Devoted to the Propagation and Defense of New Testament Christianity
VOLUME 3
May 24, 1951
NUMBER 4, PAGE 9b

Detraction

A. Hugh Clark, San Antonio, Texas

A great man hath said, "There is no readier way for a man to bring his own worth into question than by endeavoring to detract from the worth of other men." No truer statement was ever made than that. And yet, some men in the church, when they have developed a dislike for another, spend their time in no other way than going about seeking to detract from his worth in the minds of the brethren. Such detraction only proves the weakness as well as the meanness of the one who employs it, and no one will long be fooled as to his motives.

Sometimes men will even sacrifice the church itself in their efforts to discredit another. They are so blinded by their feelings that success becomes failure, and that which is straight looks crooked to them; they literally forget even the truth in their effort to put themselves forward, and in their efforts would destroy that for which they profess their greatest devotion.

Such men are pitiable because, in the providence of God, they are doomed to failure before they start and, in their folly, they destroy themselves instead of establishing themselves as they had hoped to do.

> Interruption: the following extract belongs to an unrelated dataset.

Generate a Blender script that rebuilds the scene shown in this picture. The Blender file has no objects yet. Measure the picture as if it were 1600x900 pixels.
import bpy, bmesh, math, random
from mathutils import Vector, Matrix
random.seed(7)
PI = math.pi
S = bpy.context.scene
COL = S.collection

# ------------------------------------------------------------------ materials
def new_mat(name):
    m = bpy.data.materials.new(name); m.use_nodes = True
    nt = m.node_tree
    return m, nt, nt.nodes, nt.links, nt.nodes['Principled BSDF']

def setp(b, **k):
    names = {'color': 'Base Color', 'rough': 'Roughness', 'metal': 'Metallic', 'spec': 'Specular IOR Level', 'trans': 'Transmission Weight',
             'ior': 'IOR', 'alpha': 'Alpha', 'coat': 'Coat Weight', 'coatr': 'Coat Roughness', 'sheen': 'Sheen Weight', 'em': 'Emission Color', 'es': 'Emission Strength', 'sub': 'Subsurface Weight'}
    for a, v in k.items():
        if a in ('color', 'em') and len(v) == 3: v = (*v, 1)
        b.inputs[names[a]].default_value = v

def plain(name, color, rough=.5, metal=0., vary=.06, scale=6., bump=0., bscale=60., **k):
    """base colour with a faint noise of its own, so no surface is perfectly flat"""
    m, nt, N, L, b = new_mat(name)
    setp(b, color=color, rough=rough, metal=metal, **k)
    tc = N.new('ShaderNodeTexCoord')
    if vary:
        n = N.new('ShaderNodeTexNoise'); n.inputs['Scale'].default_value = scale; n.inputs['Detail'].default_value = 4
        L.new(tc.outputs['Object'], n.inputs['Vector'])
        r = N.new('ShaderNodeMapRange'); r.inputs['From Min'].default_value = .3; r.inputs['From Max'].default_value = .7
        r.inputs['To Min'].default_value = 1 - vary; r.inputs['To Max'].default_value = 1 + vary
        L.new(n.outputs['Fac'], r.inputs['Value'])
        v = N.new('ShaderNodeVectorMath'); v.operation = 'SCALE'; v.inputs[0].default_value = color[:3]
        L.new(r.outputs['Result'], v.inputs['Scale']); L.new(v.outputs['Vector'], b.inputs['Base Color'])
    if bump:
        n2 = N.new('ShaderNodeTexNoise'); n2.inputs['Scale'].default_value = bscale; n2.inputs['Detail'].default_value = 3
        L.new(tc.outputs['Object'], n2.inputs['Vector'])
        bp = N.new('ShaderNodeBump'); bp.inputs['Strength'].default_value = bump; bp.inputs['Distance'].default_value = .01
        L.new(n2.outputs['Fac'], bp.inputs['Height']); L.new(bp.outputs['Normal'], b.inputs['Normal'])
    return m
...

Surely to be constantly carping at another, seeking for and exaggerating petty blemishes in his character, real or imaginative, putting an unfavorable construction on his language, or "damning with faint praise" his deeds, betrays on the part of the detractor a conscious inability to accomplish his ends legitimately and a willingness to stoop too low for a Christian. No man not under a delusion as to his own importance or laboring under the influence of an evil passion will spend his time in this manner. There are too many more worthy tasks to which he can and will apply himself.